William Hazlitt’s Understanding Of The Role Of Laughter

June 12, 2021 by Essay Writer

Each and every day, people encounter many hardships and adversities that inflict agonizing pain and sorrow. Misery and suffering linger with people’s minds, with little to no chance of recovering. Laughter however, provides relief from these types of feelings. Although forgetting pain and tragedy is extremely difficult, William Hazlitt uses first person point of view, passionate tone, and periodic syntax to propose that amusement provides comfort and healing from misfortunes, which shows that laughter is a necessary human trait to cope with life.

Hazlitt uses first person point of view to argue that amusement alleviates distress from people. He uses first person point of view to relate himself to the audience and support his argument when he states, “we shed tears from sympathy…; as we burst into laughter from want of sympathy.” By connecting himself to the audience, he relates the same emotions he feels in times of distress and supports that everyone, including himself, finds comfort in amusement. He shows that it is not only a small minority, but a majority of people that find emotional rescue from distress through comical events. He strengthens his argument by being able to convey his own feelings about this subject towards his audience, to show that other people feel the same way. By arguing that amusement saves people from distress, he claims that amusement is necessary to live. Without some sort of pleasure, people would just live monotonous and mundane lives, which overall would affect social health.

Hazlitt also uses emotional diction to create a passionate tone, which supports his claim of laughter provides rescue from distress. He uses words such as, “misfortune” and “sympathy,” to reach out to his audience and make his argument very personal. By using words like these, people are more likely to understand from what context Hazlitt comes from. The emotional words Hazlitt uses creates the passionate tone he has throughout his lecture.

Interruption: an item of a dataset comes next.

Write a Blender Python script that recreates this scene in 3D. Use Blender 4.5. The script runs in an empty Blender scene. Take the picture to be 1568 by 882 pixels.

Through his tone, he grasps the readers’ attention and instills the same feelings he has into his audience. Readers are able to feel his passion this subject and relate to Hazlitt. They are able to become more aware about how laughter is able to heal distress caused by hardship. At the same time, however, Hazlitt is able to imply that emotions, especially pleasure and amusement, provide the happiness within life. Without it, people would not be able to live life to its fullest enjoyment.

Also, Hazlitt supports that laughter soothes emotional distress through the use of periodic syntax. Within his periodic sentences, Hazlitt incorporates scenarios to illustrate the same devastation people experience due to misfortunes, then shows how laughter resolves it when he says, “if every thing that went wrong, if every vanity or weakness in another gave us a sensible pang, it would be hard indeed: but as long as the disagreeableness of the consequences of a sudden disaster is kept out of sight by the immediate oddity of the circumstances, and the absurdity or unaccountableness of a foolish action is the most striking thing in it, the ludicrous prevails over the pathetic, and we receive pleasure instead of pain.” By providing examples of similar depressing emotions, readers are able to relate to them and become more convinced to how amusement provides alleviating pleasure. Furthermore, his periodic sentences also include exclamation points to show that he is an advocate for laughter being incredibly important within human life, in which life requires some sort of pleasure to be meaningful.